Instruction: Quote exactly the lines between the line containing "Recreate this scene" and the line containing "COL = S.collection", counting those two lines as part of the range. Leave the rest out.

Listed records:
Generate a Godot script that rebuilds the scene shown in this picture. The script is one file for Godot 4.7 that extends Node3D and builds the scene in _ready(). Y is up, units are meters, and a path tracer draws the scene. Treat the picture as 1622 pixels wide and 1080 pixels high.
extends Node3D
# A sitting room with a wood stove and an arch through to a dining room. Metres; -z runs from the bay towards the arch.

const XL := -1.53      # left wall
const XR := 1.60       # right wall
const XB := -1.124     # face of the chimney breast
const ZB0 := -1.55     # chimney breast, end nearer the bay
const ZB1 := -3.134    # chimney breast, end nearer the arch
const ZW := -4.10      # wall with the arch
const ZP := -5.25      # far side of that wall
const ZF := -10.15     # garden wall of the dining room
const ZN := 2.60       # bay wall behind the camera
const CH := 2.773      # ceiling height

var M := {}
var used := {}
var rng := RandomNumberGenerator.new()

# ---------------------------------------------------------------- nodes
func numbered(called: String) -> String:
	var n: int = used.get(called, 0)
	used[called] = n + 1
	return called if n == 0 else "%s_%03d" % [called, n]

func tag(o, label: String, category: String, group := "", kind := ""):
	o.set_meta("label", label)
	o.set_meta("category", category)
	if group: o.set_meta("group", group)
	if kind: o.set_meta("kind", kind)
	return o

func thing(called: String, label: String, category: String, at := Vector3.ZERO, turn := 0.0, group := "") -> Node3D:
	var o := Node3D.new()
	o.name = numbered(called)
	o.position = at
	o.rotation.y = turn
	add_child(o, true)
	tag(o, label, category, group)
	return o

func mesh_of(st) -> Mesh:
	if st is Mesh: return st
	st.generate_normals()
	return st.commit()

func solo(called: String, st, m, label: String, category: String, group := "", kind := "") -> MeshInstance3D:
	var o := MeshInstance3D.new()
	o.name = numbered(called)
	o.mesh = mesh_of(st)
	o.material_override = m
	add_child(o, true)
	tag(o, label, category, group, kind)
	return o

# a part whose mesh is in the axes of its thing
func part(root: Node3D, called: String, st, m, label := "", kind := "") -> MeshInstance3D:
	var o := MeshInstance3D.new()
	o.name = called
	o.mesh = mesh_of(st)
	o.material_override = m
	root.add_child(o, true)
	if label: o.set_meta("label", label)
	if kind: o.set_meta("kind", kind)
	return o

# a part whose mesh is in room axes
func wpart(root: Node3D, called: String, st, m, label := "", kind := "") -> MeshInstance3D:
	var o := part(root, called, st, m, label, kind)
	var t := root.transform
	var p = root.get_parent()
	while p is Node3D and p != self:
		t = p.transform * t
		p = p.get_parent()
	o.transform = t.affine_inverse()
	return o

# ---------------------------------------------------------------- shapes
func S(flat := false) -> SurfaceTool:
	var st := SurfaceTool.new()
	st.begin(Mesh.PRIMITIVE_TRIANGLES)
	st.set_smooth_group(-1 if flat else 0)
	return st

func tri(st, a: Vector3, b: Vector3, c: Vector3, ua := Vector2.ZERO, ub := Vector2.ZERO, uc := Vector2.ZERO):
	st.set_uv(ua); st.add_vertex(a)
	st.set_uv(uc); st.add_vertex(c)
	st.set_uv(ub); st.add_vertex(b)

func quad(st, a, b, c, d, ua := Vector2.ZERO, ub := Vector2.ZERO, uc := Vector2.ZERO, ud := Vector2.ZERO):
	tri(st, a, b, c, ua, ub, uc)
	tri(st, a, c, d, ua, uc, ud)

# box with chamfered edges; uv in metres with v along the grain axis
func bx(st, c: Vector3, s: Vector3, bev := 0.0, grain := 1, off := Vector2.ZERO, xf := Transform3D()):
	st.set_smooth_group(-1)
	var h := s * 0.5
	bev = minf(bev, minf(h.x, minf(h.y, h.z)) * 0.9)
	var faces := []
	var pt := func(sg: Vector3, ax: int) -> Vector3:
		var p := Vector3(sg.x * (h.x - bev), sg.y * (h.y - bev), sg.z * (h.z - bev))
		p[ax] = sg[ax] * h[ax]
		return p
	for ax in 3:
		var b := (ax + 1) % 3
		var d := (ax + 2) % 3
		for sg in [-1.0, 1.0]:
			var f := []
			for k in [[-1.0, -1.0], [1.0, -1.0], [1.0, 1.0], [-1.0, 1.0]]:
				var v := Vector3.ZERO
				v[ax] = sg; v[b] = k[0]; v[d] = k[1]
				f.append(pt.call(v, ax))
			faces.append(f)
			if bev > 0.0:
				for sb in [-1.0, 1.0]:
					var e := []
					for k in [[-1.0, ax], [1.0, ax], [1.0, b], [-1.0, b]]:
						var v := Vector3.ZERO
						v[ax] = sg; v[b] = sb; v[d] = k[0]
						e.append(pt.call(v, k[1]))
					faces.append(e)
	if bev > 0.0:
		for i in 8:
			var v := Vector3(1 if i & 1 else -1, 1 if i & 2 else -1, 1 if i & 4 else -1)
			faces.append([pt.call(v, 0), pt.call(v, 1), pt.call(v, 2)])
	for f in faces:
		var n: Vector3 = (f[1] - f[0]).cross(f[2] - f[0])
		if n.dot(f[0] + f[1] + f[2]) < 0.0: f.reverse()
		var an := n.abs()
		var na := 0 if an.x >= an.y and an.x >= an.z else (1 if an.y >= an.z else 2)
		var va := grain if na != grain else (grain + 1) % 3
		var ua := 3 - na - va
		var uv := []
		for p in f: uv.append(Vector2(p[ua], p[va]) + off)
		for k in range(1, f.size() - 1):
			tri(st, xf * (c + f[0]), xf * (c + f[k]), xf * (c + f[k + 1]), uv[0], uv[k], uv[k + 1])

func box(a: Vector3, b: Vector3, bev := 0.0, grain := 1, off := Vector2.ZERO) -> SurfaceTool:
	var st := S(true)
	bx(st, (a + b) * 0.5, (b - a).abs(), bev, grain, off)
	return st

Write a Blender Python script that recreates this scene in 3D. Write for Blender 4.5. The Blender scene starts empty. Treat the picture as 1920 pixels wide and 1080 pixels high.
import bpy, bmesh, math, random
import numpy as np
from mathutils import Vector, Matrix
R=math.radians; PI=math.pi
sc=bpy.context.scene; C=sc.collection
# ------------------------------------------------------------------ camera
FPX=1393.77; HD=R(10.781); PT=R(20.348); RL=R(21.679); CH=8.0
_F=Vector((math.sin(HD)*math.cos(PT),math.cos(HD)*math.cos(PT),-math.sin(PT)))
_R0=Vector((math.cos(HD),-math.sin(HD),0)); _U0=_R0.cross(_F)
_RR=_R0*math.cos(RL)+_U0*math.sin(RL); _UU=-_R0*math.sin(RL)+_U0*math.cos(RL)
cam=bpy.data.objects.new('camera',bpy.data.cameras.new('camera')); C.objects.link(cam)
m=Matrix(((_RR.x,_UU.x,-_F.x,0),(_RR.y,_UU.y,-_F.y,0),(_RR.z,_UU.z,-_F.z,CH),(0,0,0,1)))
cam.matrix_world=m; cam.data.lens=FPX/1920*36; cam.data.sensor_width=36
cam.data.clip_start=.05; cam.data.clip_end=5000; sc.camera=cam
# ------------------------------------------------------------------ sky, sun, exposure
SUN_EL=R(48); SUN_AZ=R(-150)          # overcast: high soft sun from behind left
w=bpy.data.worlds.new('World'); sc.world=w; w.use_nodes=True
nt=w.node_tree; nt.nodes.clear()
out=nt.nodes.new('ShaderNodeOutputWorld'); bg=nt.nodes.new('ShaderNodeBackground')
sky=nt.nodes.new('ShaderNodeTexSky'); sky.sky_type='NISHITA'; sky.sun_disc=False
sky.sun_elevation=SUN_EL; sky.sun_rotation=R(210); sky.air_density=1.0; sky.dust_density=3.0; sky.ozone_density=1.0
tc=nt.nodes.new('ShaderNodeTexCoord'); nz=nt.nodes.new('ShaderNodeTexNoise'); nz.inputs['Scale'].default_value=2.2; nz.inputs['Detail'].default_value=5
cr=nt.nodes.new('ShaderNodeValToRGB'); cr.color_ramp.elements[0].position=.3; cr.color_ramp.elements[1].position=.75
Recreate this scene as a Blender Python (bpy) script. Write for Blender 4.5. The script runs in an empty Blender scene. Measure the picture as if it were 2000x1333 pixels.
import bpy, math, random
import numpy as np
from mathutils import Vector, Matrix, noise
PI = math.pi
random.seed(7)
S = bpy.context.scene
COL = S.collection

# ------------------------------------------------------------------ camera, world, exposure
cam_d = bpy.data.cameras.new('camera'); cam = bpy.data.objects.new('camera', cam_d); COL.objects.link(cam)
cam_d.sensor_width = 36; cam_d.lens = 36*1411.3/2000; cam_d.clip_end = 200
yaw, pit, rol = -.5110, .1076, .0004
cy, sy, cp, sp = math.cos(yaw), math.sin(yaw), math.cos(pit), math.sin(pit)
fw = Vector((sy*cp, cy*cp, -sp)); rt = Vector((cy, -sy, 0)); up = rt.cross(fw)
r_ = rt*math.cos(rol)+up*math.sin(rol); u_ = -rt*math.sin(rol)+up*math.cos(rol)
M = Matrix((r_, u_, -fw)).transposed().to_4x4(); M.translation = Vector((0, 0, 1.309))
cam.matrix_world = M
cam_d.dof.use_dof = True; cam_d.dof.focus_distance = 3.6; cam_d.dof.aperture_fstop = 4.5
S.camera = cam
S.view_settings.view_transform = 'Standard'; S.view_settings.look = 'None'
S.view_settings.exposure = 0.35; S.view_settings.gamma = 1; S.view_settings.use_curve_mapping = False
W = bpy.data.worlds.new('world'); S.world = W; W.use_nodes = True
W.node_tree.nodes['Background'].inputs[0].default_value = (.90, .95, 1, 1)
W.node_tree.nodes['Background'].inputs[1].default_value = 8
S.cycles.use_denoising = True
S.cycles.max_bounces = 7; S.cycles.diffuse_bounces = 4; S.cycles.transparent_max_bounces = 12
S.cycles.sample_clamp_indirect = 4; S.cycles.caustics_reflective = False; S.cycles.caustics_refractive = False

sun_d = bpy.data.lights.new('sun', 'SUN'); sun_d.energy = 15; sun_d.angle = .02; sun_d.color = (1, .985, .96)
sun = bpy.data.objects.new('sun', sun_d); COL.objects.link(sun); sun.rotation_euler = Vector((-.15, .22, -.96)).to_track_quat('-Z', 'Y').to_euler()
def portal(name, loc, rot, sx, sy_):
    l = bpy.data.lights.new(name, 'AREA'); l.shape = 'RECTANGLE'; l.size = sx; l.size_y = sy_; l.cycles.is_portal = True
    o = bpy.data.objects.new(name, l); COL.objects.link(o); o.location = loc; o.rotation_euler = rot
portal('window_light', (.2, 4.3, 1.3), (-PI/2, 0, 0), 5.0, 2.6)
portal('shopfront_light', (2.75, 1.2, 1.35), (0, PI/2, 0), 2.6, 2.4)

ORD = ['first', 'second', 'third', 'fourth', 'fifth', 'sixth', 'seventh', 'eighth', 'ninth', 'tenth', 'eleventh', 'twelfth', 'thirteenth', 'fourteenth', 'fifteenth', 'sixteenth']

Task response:
Recreate this scene as a Blender Python (bpy) script. Write for Blender 4.5. The script runs in an empty Blender scene. Measure the picture as if it were 2000x1333 pixels.
import bpy, math, random
import numpy as np
from mathutils import Vector, Matrix, noise
PI = math.pi
random.seed(7)
S = bpy.context.scene
COL = S.collection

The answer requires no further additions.